**Directions**.
Copy the data that follows exactly. Include no pictures.

>> START Given data

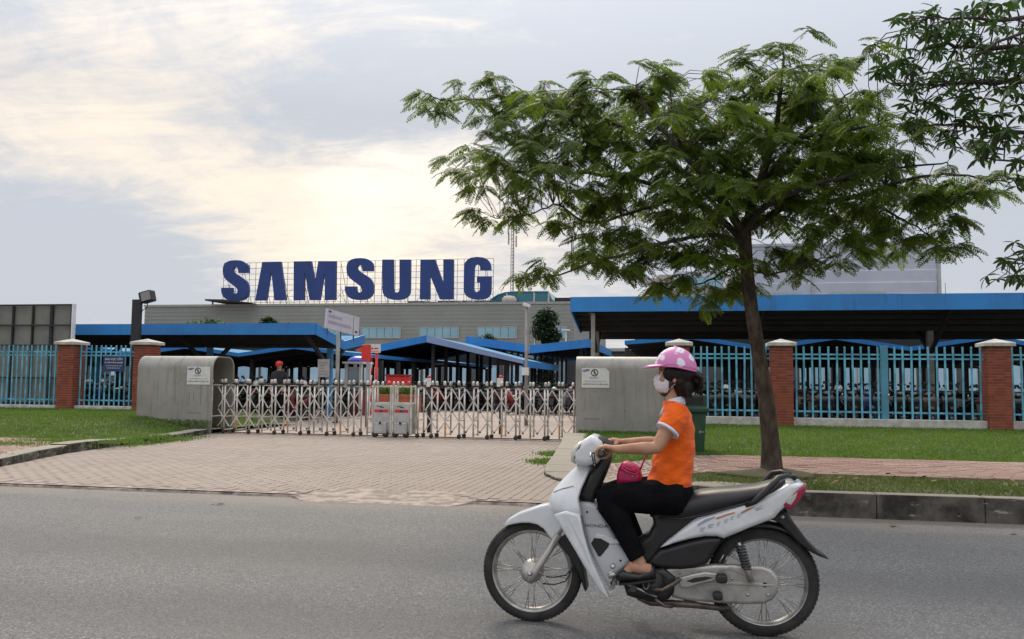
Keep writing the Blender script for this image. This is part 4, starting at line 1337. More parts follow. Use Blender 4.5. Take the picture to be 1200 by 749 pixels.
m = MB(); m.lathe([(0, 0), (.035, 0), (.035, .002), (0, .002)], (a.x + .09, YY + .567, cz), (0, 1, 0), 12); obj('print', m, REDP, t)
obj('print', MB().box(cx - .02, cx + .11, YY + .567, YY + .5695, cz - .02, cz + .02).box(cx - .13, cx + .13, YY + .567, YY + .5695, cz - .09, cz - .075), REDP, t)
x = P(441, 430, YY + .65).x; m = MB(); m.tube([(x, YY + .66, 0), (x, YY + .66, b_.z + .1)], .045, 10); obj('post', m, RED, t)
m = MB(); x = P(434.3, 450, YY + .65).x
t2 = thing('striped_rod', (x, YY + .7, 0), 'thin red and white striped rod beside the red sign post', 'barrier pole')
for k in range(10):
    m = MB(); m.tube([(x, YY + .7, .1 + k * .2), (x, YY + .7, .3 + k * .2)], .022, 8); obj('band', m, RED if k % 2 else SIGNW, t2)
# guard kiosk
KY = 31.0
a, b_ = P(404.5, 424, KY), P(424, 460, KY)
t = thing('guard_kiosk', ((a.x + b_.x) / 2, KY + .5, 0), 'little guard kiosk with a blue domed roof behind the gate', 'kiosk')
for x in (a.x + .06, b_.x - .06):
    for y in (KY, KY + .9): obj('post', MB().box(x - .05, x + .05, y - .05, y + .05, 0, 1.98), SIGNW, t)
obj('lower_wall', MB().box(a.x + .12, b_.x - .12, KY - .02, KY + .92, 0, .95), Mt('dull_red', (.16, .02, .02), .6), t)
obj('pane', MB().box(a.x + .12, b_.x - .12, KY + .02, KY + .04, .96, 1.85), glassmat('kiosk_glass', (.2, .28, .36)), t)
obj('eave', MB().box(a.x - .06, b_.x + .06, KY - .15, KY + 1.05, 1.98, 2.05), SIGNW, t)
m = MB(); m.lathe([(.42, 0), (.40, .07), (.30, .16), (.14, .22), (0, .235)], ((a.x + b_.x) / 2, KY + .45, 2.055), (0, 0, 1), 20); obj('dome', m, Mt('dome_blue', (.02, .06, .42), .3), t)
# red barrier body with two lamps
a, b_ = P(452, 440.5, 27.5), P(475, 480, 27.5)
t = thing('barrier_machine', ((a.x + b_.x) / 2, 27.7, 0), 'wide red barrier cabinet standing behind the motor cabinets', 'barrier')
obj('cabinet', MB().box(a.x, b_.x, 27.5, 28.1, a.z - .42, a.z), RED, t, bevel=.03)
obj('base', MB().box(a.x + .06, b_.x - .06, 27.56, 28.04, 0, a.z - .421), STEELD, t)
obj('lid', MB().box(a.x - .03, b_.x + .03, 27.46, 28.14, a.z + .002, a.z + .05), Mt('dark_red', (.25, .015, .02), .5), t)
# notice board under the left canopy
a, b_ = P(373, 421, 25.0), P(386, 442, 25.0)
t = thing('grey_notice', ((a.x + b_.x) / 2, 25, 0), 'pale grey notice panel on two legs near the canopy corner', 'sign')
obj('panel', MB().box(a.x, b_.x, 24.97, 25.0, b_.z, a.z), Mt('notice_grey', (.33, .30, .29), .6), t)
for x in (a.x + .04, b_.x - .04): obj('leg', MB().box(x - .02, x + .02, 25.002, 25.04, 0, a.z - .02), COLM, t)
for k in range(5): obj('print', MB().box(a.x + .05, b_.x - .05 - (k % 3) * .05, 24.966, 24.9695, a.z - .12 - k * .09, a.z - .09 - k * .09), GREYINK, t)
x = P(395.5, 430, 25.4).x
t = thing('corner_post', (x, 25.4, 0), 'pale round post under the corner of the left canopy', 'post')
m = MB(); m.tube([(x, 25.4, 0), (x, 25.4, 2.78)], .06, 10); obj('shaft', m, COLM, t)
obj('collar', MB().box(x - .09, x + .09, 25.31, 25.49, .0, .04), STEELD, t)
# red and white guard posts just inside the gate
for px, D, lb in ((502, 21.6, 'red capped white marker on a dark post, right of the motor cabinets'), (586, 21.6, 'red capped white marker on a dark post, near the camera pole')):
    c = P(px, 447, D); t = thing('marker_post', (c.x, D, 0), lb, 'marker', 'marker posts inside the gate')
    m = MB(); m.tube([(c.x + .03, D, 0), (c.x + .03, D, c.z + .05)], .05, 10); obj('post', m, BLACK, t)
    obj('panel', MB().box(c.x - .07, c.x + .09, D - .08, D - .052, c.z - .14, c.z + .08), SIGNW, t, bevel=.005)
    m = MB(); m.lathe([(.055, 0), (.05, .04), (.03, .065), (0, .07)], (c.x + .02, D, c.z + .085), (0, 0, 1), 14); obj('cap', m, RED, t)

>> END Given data

**Correct result**.
Keep writing the Blender script for this image. This is part 4, starting at line 1337. More parts follow. Use Blender 4.5. Take the picture to be 1200 by 749 pixels.
m = MB(); m.lathe([(0, 0), (.035, 0), (.035, .002), (0, .002)], (a.x + .09, YY + .567, cz), (0, 1, 0), 12); obj('print', m, REDP, t)
obj('print', MB().box(cx - .02, cx + .11, YY + .567, YY + .5695, cz - .02, cz + .02).box(cx - .13, cx + .13, YY + .567, YY + .5695, cz - .09, cz - .075), REDP, t)
x = P(441, 430, YY + .65).x; m = MB(); m.tube([(x, YY + .66, 0), (x, YY + .66, b_.z + .1)], .045, 10); obj('post', m, RED, t)
m = MB(); x = P(434.3, 450, YY + .65).x
t2 = thing('striped_rod', (x, YY + .7, 0), 'thin red and white striped rod beside the red sign post', 'barrier pole')
for k in range(10):
    m = MB(); m.tube([(x, YY + .7, .1 + k * .2), (x, YY + .7, .3 + k * .2)], .022, 8); obj('band', m, RED if k % 2 else SIGNW, t2)
# guard kiosk
KY = 31.0
a, b_ = P(404.5, 424, KY), P(424, 460, KY)
t = thing('guard_kiosk', ((a.x + b_.x) / 2, KY + .5, 0), 'little guard kiosk with a blue domed roof behind the gate', 'kiosk')
for x in (a.x + .06, b_.x - .06):
    for y in (KY, KY + .9): obj('post', MB().box(x - .05, x + .05, y - .05, y + .05, 0, 1.98), SIGNW, t)
obj('lower_wall', MB().box(a.x + .12, b_.x - .12, KY - .02, KY + .92, 0, .95), Mt('dull_red', (.16, .02, .02), .6), t)
obj('pane', MB().box(a.x + .12, b_.x - .12, KY + .02, KY + .04, .96, 1.85), glassmat('kiosk_glass', (.2, .28, .36)), t)
obj('eave', MB().box(a.x - .06, b_.x + .06, KY - .15, KY + 1.05, 1.98, 2.05), SIGNW, t)
m = MB(); m.lathe([(.42, 0), (.40, .07), (.30, .16), (.14, .22), (0, .235)], ((a.x + b_.x) / 2, KY + .45, 2.055), (0, 0, 1), 20); obj('dome', m, Mt('dome_blue', (.02, .06, .42), .3), t)
# red barrier body with two lamps
a, b_ = P(452, 440.5, 27.5), P(475, 480, 27.5)
t = thing('barrier_machine', ((a.x + b_.x) / 2, 27.7, 0), 'wide red barrier cabinet standing behind the motor cabinets', 'barrier')
obj('cabinet', MB().box(a.x, b_.x, 27.5, 28.1, a.z - .42, a.z), RED, t, bevel=.03)
obj('base', MB().box(a.x + .06, b_.x - .06, 27.56, 28.04, 0, a.z - .421), STEELD, t)
obj('lid', MB().box(a.x - .03, b_.x + .03, 27.46, 28.14, a.z + .002, a.z + .05), Mt('dark_red', (.25, .015, .02), .5), t)
# notice board under the left canopy
a, b_ = P(373, 421, 25.0), P(386, 442, 25.0)
t = thing('grey_notice', ((a.x + b_.x) / 2, 25, 0), 'pale grey notice panel on two legs near the canopy corner', 'sign')
obj('panel', MB().box(a.x, b_.x, 24.97, 25.0, b_.z, a.z), Mt('notice_grey', (.33, .30, .29), .6), t)
for x in (a.x + .04, b_.x - .04): obj('leg', MB().box(x - .02, x + .02, 25.002, 25.04, 0, a.z - .02), COLM, t)
for k in range(5): obj('print', MB().box(a.x + .05, b_.x - .05 - (k % 3) * .05, 24.966, 24.9695, a.z - .12 - k * .09, a.z - .09 - k * .09), GREYINK, t)
x = P(395.5, 430, 25.4).x
t = thing('corner_post', (x, 25.4, 0), 'pale round post under the corner of the left canopy', 'post')
m = MB(); m.tube([(x, 25.4, 0), (x, 25.4, 2.78)], .06, 10); obj('shaft', m, COLM, t)
obj('collar', MB().box(x - .09, x + .09, 25.31, 25.49, .0, .04), STEELD, t)
# red and white guard posts just inside the gate
for px, D, lb in ((502, 21.6, 'red capped white marker on a dark post, right of the motor cabinets'), (586, 21.6, 'red capped white marker on a dark post, near the camera pole')):
    c = P(px, 447, D); t = thing('marker_post', (c.x, D, 0), lb, 'marker', 'marker posts inside the gate')
    m = MB(); m.tube([(c.x + .03, D, 0), (c.x + .03, D, c.z + .05)], .05, 10); obj('post', m, BLACK, t)
    obj('panel', MB().box(c.x - .07, c.x + .09, D - .08, D - .052, c.z - .14, c.z + .08), SIGNW, t, bevel=.005)
    m = MB(); m.lathe([(.055, 0), (.05, .04), (.03, .065), (0, .07)], (c.x + .02, D, c.z + .085), (0, 0, 1), 14); obj('cap', m, RED, t)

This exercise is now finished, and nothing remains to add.